— begin —
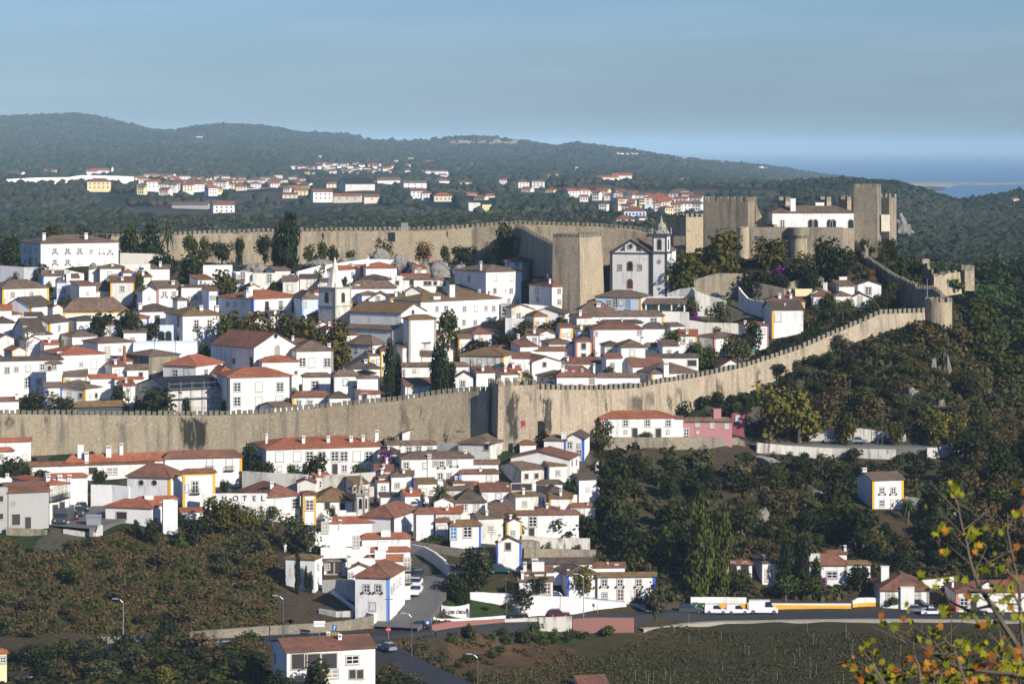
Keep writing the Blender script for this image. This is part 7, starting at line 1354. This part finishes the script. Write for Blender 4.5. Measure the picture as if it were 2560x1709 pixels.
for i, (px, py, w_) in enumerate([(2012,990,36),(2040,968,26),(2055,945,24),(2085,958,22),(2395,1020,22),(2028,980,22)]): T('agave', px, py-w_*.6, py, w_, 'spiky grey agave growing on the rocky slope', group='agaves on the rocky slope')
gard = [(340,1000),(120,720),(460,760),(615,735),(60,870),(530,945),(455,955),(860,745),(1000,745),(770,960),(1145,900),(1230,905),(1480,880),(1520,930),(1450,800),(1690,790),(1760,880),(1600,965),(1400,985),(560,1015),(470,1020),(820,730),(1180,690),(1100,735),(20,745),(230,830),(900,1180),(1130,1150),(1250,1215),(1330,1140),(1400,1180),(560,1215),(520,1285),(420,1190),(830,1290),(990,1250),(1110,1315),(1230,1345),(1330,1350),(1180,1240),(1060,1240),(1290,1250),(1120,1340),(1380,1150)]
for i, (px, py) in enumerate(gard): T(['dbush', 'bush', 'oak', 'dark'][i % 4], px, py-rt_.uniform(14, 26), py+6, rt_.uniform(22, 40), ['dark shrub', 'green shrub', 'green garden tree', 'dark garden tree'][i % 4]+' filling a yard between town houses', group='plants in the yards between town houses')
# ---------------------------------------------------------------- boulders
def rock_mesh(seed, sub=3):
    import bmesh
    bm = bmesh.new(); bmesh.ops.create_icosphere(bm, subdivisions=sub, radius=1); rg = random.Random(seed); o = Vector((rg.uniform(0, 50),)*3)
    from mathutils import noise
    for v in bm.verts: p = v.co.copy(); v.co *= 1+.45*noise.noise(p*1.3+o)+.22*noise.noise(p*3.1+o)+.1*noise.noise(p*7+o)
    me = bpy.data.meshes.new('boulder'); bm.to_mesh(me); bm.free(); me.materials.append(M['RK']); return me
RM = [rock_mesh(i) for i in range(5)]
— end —
# EXERCISE BRIEF
Pictures are to be left out; repeat all the remaining data exactly.

# RESPONSE TO THIS TASK
Keep writing the Blender script for this image. This is part 7, starting at line 1354. This part finishes the script. Write for Blender 4.5. Measure the picture as if it were 2560x1709 pixels.
for i, (px, py, w_) in enumerate([(2012,990,36),(2040,968,26),(2055,945,24),(2085,958,22),(2395,1020,22),(2028,980,22)]): T('agave', px, py-w_*.6, py, w_, 'spiky grey agave growing on the rocky slope', group='agaves on the rocky slope')
gard = [(340,1000),(120,720),(460,760),(615,735),(60,870),(530,945),(455,955),(860,745),(1000,745),(770,960),(1145,900),(1230,905),(1480,880),(1520,930),(1450,800),(1690,790),(1760,880),(1600,965),(1400,985),(560,1015),(470,1020),(820,730),(1180,690),(1100,735),(20,745),(230,830),(900,1180),(1130,1150),(1250,1215),(1330,1140),(1400,1180),(560,1215),(520,1285),(420,1190),(830,1290),(990,1250),(1110,1315),(1230,1345),(1330,1350),(1180,1240),(1060,1240),(1290,1250),(1120,1340),(1380,1150)]
for i, (px, py) in enumerate(gard): T(['dbush', 'bush', 'oak', 'dark'][i % 4], px, py-rt_.uniform(14, 26), py+6, rt_.uniform(22, 40), ['dark shrub', 'green shrub', 'green garden tree', 'dark garden tree'][i % 4]+' filling a yard between town houses', group='plants in the yards between town houses')
# ---------------------------------------------------------------- boulders
def rock_mesh(seed, sub=3):
    import bmesh
    bm = bmesh.new(); bmesh.ops.create_icosphere(bm, subdivisions=sub, radius=1); rg = random.Random(seed); o = Vector((rg.uniform(0, 50),)*3)
    from mathutils import noise
    for v in bm.verts: p = v.co.copy(); v.co *= 1+.45*noise.noise(p*1.3+o)+.22*noise.noise(p*3.1+o)+.1*noise.noise(p*7+o)
    me = bpy.data.meshes.new('boulder'); bm.to_mesh(me); bm.free(); me.materials.append(M['RK']); return me
RM = [rock_mesh(i) for i in range(5)]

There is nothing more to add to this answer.